Aim
Please transcribe the listing below in full and word for word, without its pictures.

Recorded data

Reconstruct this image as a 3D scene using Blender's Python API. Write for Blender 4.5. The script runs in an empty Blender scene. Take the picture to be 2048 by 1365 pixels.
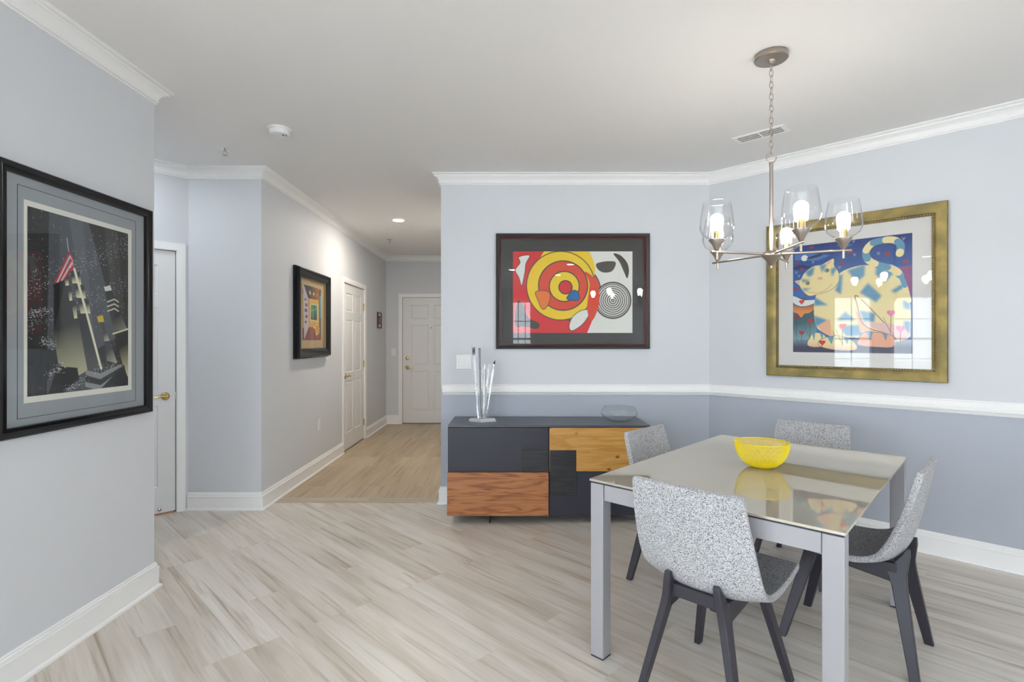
import bpy, bmesh, math, random
import numpy as np
from mathutils import Vector, Matrix

# ------------------------------------------------------------------ camera, sky, window light, exposure
SC = bpy.context.scene
COL = SC.collection
PI = math.pi
ZC, H = 1.35, 2.733                     # eye height, ceiling height
cam_data = bpy.data.cameras.new('camera')
cam_data.lens = 1050.0 / 2048.0 * 36.0
cam_data.sensor_width = 36.0
cam_data.clip_start = 0.02
cam = bpy.data.objects.new('camera', cam_data)
COL.objects.link(cam)
cam.location = (0, 0, ZC)
cam.rotation_euler = (PI / 2, 0, 0)
SC.camera = cam

world = bpy.data.worlds.new('daylight')
SC.world = world
world.use_nodes = True
wb = world.node_tree.nodes['Background']
wb.inputs['Color'].default_value = (0.83, 0.91, 1.0, 1)
wb.inputs['Strength'].default_value = 4.4

SC.view_settings.view_transform = 'Standard'
SC.view_settings.look = 'None'
SC.view_settings.gamma = 1
SC.view_settings.exposure = 1.5
SC.view_settings.use_curve_mapping = False
SC.cycles.use_denoising = True
SC.cycles.max_bounces = 12
SC.cycles.diffuse_bounces = 8
SC.cycles.glossy_bounces = 6
SC.cycles.transparent_max_bounces = 24
SC.cycles.sample_clamp_indirect = 6.0
SC.cycles.caustics_reflective = False
SC.cycles.caustics_refractive = False

sun_d = bpy.data.lights.new('sun', 'SUN')
sun_d.energy = 11.0; sun_d.angle = math.radians(0.6); sun_d.color = (1.0, 0.99, 0.97)
sun = bpy.data.objects.new('sun', sun_d)
COL.objects.link(sun)
sun.rotation_euler = Vector((-0.35, -0.75, -1.0)).to_track_quat('-Z', 'Y').to_euler()

WEST_WINDOWS = [(-3.75, -2.35), (-1.95, -0.55)]              # y ranges on the west wall
REAR_WINDOWS = [(-5.2, -3.2), (-2.75, -0.65), (-0.02, 0.50)]  # x ranges on the rear wall
EAST_FILL_WINDOWS = [(-3.9, -2.5), (-2.2, -1.2)]                   # y ranges on the east wall; unseen windows added to light the left wall
WZ0, WZ1 = 0.45, 2.35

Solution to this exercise
Reconstruct this image as a 3D scene using Blender's Python API. Write for Blender 4.5. The script runs in an empty Blender scene. Take the picture to be 2048 by 1365 pixels.
import bpy, bmesh, math, random
import numpy as np
from mathutils import Vector, Matrix

# ------------------------------------------------------------------ camera, sky, window light, exposure
SC = bpy.context.scene
COL = SC.collection
PI = math.pi
ZC, H = 1.35, 2.733                     # eye height, ceiling height
cam_data = bpy.data.cameras.new('camera')
cam_data.lens = 1050.0 / 2048.0 * 36.0
cam_data.sensor_width = 36.0
cam_data.clip_start = 0.02
cam = bpy.data.objects.new('camera', cam_data)
COL.objects.link(cam)
cam.location = (0, 0, ZC)
cam.rotation_euler = (PI / 2, 0, 0)
SC.camera = cam

world = bpy.data.worlds.new('daylight')
SC.world = world
world.use_nodes = True
wb = world.node_tree.nodes['Background']
wb.inputs['Color'].default_value = (0.83, 0.91, 1.0, 1)
wb.inputs['Strength'].default_value = 4.4

SC.view_settings.view_transform = 'Standard'
SC.view_settings.look = 'None'
SC.view_settings.gamma = 1
SC.view_settings.exposure = 1.5
SC.view_settings.use_curve_mapping = False
SC.cycles.use_denoising = True
SC.cycles.max_bounces = 12
SC.cycles.diffuse_bounces = 8
SC.cycles.glossy_bounces = 6
SC.cycles.transparent_max_bounces = 24
SC.cycles.sample_clamp_indirect = 6.0
SC.cycles.caustics_reflective = False
SC.cycles.caustics_refractive = False

sun_d = bpy.data.lights.new('sun', 'SUN')
sun_d.energy = 11.0; sun_d.angle = math.radians(0.6); sun_d.color = (1.0, 0.99, 0.97)
sun = bpy.data.objects.new('sun', sun_d)
COL.objects.link(sun)
sun.rotation_euler = Vector((-0.35, -0.75, -1.0)).to_track_quat('-Z', 'Y').to_euler()

WEST_WINDOWS = [(-3.75, -2.35), (-1.95, -0.55)]              # y ranges on the west wall
REAR_WINDOWS = [(-5.2, -3.2), (-2.75, -0.65), (-0.02, 0.50)]  # x ranges on the rear wall
EAST_FILL_WINDOWS = [(-3.9, -2.5), (-2.2, -1.2)]                   # y ranges on the east wall; unseen windows added to light the left wall
WZ0, WZ1 = 0.45, 2.35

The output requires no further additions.